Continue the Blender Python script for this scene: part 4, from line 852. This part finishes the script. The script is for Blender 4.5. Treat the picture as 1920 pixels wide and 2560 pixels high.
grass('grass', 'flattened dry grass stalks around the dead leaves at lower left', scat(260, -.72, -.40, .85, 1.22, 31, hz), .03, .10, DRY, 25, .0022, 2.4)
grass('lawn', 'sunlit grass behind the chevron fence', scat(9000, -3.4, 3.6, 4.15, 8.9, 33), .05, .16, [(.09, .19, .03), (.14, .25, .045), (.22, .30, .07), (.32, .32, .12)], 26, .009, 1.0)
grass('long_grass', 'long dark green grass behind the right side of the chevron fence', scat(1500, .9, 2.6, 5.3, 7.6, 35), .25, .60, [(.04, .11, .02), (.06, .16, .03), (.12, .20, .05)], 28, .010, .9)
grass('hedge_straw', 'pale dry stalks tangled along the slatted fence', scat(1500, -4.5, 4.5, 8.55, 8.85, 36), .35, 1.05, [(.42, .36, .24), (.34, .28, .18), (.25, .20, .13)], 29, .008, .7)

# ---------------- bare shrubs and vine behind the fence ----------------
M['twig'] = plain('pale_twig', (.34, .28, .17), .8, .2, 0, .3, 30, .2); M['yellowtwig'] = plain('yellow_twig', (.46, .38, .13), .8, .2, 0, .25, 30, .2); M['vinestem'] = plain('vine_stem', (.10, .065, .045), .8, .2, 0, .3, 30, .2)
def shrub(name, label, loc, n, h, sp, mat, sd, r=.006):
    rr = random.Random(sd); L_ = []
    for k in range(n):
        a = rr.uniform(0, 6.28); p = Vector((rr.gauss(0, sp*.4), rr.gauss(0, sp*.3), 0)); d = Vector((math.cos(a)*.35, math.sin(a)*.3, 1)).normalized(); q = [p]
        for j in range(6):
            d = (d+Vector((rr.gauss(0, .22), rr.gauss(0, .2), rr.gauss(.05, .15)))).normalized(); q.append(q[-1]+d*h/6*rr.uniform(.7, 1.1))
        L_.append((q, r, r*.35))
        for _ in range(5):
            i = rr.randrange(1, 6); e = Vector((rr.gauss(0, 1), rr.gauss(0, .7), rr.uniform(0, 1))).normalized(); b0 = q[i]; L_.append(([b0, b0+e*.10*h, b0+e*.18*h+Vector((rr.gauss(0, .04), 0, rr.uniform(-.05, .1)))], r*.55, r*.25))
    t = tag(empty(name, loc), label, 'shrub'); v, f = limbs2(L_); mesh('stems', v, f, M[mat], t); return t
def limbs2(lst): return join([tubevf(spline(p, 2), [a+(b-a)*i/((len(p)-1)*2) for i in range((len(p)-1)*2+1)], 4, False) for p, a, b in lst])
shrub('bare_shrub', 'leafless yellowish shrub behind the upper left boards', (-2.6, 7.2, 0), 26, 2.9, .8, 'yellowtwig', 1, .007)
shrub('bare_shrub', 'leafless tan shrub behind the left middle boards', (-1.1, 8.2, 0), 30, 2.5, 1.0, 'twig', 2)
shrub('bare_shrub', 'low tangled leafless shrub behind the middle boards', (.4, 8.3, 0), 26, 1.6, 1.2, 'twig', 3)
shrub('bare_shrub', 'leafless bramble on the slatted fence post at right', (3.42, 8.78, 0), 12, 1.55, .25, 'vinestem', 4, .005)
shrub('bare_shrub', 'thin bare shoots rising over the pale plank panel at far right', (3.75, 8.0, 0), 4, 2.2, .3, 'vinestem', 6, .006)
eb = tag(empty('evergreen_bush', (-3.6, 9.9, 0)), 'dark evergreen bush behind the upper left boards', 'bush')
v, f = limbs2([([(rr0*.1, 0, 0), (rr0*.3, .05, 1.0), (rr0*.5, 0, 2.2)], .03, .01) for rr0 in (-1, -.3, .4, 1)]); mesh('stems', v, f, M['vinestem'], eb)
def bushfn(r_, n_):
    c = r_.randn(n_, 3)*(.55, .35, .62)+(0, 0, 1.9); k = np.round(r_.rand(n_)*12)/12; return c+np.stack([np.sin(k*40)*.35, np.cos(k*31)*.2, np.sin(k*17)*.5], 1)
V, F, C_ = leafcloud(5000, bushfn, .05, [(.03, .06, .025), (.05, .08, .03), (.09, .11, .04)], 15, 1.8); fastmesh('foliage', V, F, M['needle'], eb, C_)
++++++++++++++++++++
EXERCISE AIM: Write out exactly, please, the lines beginning at the start of the material and ending with the line that holds "grass('hedge_straw', 'pale dry", both included.

RESULT FOR THIS TASK:
Continue the Blender Python script for this scene: part 4, from line 852. This part finishes the script. The script is for Blender 4.5. Treat the picture as 1920 pixels wide and 2560 pixels high.
grass('grass', 'flattened dry grass stalks around the dead leaves at lower left', scat(260, -.72, -.40, .85, 1.22, 31, hz), .03, .10, DRY, 25, .0022, 2.4)
grass('lawn', 'sunlit grass behind the chevron fence', scat(9000, -3.4, 3.6, 4.15, 8.9, 33), .05, .16, [(.09, .19, .03), (.14, .25, .045), (.22, .30, .07), (.32, .32, .12)], 26, .009, 1.0)
grass('long_grass', 'long dark green grass behind the right side of the chevron fence', scat(1500, .9, 2.6, 5.3, 7.6, 35), .25, .60, [(.04, .11, .02), (.06, .16, .03), (.12, .20, .05)], 28, .010, .9)
grass('hedge_straw', 'pale dry stalks tangled along the slatted fence', scat(1500, -4.5, 4.5, 8.55, 8.85, 36), .35, 1.05, [(.42, .36, .24), (.34, .28, .18), (.25, .20, .13)], 29, .008, .7)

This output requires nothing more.